Según el apéndice explicativo que Orwell escribe al final de la novela, la “neolengua” sirve para expresar las ideas de los miembros del partido del gobierno liderado por el Gran Hermano, y para impedir la producción de cualquier otra forma de pensamiento. No se trata de reprimir otras ideas, sino de modificar la gramática y reducir el vocabulario de la lengua, para que resulte imposible pensar de otra manera que como los partidarios del líder. El diccionario de la “neolengua” es el único en el que cada nueva edición disminuye el número de vocablos contenidos: con menos palabras, se piensa menos y se obedece mejor. El propósito es suprimir la semántica, lograr que los mensajes solo tengan una interpretación y no haya lugar a otras. Además, se trata de producir una asociación automática entre palabra, interpretación y reacción, que se vuelven indistinguibles.

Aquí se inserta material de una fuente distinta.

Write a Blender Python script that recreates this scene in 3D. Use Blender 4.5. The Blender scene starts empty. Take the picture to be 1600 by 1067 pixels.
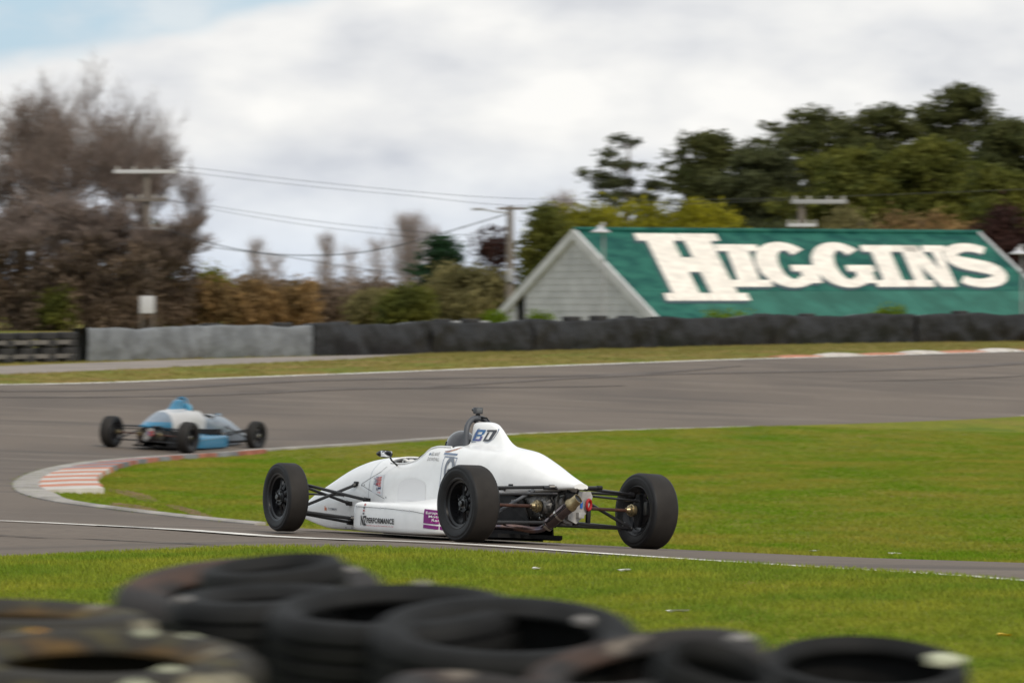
import bpy, bmesh, math, random
import numpy as np
from mathutils import Vector, Matrix, geometry
from mathutils.bvhtree import BVHTree
R = math.radians
random.seed(7); rng = np.random.default_rng(7)
scene = bpy.context.scene
COL = scene.collection

# ------------------------------------------------------------------ camera
CZ = 2.0; F = 8000.0; H0 = 450.0
cd = bpy.data.cameras.new('camera'); cam = bpy.data.objects.new('camera', cd); COL.objects.link(cam)
cam.location = (0, 0, CZ); cam.rotation_euler = (R(90), 0, 0)
cd.sensor_width = 36; cd.lens = 36 * F / 1600; cd.shift_y = -(533.5 - H0) / 1600
cd.clip_start = 0.5; cd.clip_end = 9000
cd.dof.use_dof = True; cd.dof.focus_distance = 38.4; cd.dof.aperture_fstop = 8.0; cd.dof.aperture_ratio = 0.28
scene.camera = cam
# ------------------------------------------------------------------ world
SUN_EL, SUN_AZ = R(42), R(152)          # azimuth clockwise from +Y
w = bpy.data.worlds.new('World'); scene.world = w; w.use_nodes = True
nt = w.node_tree; N = nt.nodes; L = nt.links; N.clear()
out = N.new('ShaderNodeOutputWorld'); bg = N.new('ShaderNodeBackground'); bg.inputs[1].default_value = 0.1
sky = N.new('ShaderNodeTexSky'); sky.sky_type = 'NISHITA'; sky.sun_disc = False
sky.sun_elevation = SUN_EL; sky.sun_rotation = SUN_AZ; sky.air_density = 1.0; sky.dust_density = 1.5
tc = N.new('ShaderNodeTexCoord')
def wmath(op, a, b=None, c=None):
    n = N.new('ShaderNodeMath'); n.operation = op
    for i, v in enumerate((a, b, c)):
        if v is None: continue
        if isinstance(v, (int, float)): n.inputs[i].default_value = v
        else: L.new(v, n.inputs[i])
    return n.outputs[0]
def wnoise(scale, detail, off=(0, 0, 0), st=(1, 1, 1.6), rough=0.5):
    m = N.new('ShaderNodeMapping'); m.inputs['Location'].default_value = off; m.inputs['Scale'].default_value = st
    L.new(tc.outputs['Generated'], m.inputs[0])
    n = N.new('ShaderNodeTexNoise'); n.inputs['Scale'].default_value = scale; n.inputs['Detail'].default_value = detail
    n.inputs['Roughness'].default_value = rough
    L.new(m.outputs[0], n.inputs['Vector']); return n.outputs['Fac']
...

En el imaginario país de Oceanía descrito por Orwell, existe un solo partido político: el del gobierno. La vida política ha desaparecido o copa toda la existencia cotidiana de los ciudadanos, según como se lo vea. En ese régimen y con el auxilio de la “neolengua”, palabras como “justicia, moral, democracia, debate, ciencia y religión”, no tienen ningún sentido, han desaparecido del diccionario y los más jóvenes jamás han escuchado pronunciarlas. Incluso ha desaparecido la palabra “terrorismo”, y el único crimen que excepcionalmente existe es el “crimental”, es decir el crimen mental: pensar de un modo diferente al “bienpensar”, que consiste en “disparar las opiniones correctas tan automáticamente como una ametralladora las balas”, según Orwell. Los “crimentalistas” son detectados de manera rápida y sometidos a un doloroso proceso reeducativo para que lleguen a “bienpensar” y amar al Gran Hermano, antes de ser “desaparecidos”.
Si bien el espionaje norteamericano es repudiable, no debemos limitarnos a pensar que la vigilancia visual, cibernética y panóptica es el único recurso de cualquier régimen imperialista o totalitario. Es en el manejo y manipulación del lenguaje y, por tanto, del pensamiento, donde realmente se juega en última instancia el destino de cualquier democracia. La propaganda, la televisión y el recurso de la imagen sirven para emitir mensajes que con la repetición se vuelven verdaderos, y también para sostener el amor por el líder. Pero todos ellos son instrumentos imaginarios. Es más bien a nivel de lo simbólico o de su eliminación, mediante la distorsión del lenguaje y el control del pensamiento, donde se pelea la batalla política más sutil y definitiva.